There are other moments in the collection, however, where the poems could dig deeper. In “The Poet Watches His Neighborhood,” the reader is lulled into summer Americana with lawn-mowing, corn growing high in the fields, even the predictable circling loops of a neighborhood girl on her bicycle. The stupor in the reader is carefully cultivated in order to allow this next line to fully startle: “I failed completely at protecting Trayvon Martin.” The speaker, it turns out, has put himself in an uncomfortably productive parallel with another neighborhood watchman, George Zimmerman. I am glad for these moments in the book, when the speaker both inhabits the safe world he is in, while questioning the assumptions that hold that world up as normative and universal. But at this poem’s close, the speaker fires up the grill for turkey brats, and Trayvon’s death, while it troubles, doesn’t seem to push the speaker into any greater urgency. The poem ends, “All the ground is still standing, with no help from me.” One is left to wonder, whose ground? Perhaps the fact that the ground itself emerges as somehow complicit is Gundy’s attempt at striking that unsettling chord. Nevertheless, it’s the turkey brats on the grill – their comfort, their gesture of an unchanging, safe world – that remain with me at the close of the poem, leaving me hungry for greater complexity. 

Denise Levertov’s Vietnam protest poems elicited a similar critical response, and the comparison is apt. Like Levertov, Gundy recognizes the privilege of his own security – one poem even begins “I’ve lived my life in safe places” – and this saves the collection from ever falling into apolitical retreat. But like Levertov, too, Gundy expresses his moral outrage from a comfortable domesticity in which distance, even and especially in the poems themselves, remains a safe default position. Levertov’s later Vietnam poems began to think through this notion of distance more fully, and I wonder if Gundy will fine-tune his instrument in a similar way as he continues to write lyrics that agitate for and advocate peace. 

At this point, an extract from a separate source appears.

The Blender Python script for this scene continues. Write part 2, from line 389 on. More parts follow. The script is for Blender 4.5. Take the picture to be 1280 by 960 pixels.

Gundy’s Mennonite background and ethic are visible in this collection beyond what the poet himself, in a recent interview with Bethel College’s literary magazine YAWP!, labeled “the peace thing.” Gundy gently and humorously probes some of the tensions within his own Mennonite community as only someone deeply connected to a tradition can do. In “Fifty Billion Planets,” the “Peaceful Menno code” keeps the speaker from any version of an authentic response in his own classroom, and in “Further Notes on the Martyrs” the still-warm tongue screw of a martyr is picked up from the ashes by the orphaned child himself. As in earlier books, Abandoned Homeland makes visible the traces of a capacious reader. Largely through a series of epigraphs, Gundy generates a conversation among an eclectic set of interlocutors – Bob Dylan just pages away from Mary Oliver, and Brazilian theologian Rubem Alves knocking ideas around with Rainer Maria Rilke and Martin Luther King, Jr. Gundy’s poems revel in their intellectual heterogeneity, which offers the reader a delightfully unpredictable path through the book, one that is well worth walking. Put on your hiking boots before you start the collection, because these poems will remind you to get out into the world, for which, Gundy tells us, “a certain cockeyed hope is still required of us.”